In its petition, the ATA requested that the Commission stay the effective date of the amended TSR, pending the resolution of the ATA and DMA lawsuits. In the alternative, the ATA sought to delay the effective date until the FCC has completed a review of its telemarketing regulations.

By mid-March, the FTC agreed to stay, until October 1, the implementation date by which it will require full compliance with the call-recording provision of the abandoned-call safe harbor, and partially stay (until October 1) the date at which it will require full compliance with the recordkeeping requirements of documenting the use of a recorded message in instances of call abandonment. According to the FTC, this extension “will ensure that telemarketers have the time to acquire and install the software or hardware necessary to comply with the provision.” The FTC denied the trade associations’ request to delay the effective date of other provisions of the amended TSR.

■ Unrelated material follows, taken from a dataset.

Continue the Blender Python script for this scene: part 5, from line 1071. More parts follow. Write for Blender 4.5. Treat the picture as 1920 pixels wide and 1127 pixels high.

The FCC is expected to announce whether it will establish a national list by June, according to Rosemary Kimball, director of media relations at the FCC’s consumer and governmental affairs bureau. Unlike the FTC, the FCC has jurisdiction over common carriers, which account for a large number of outbound telemarketing calls, as well as over intra-state calls.

If the FCC decides in favor of a national list, Kimball believes that there will be only one such list.

“We’ve been cooperating with the FTC and plan on a unified list for consumers,” she maintains. “We don’t want duplication of efforts or confusion. But nothing is set in stone.”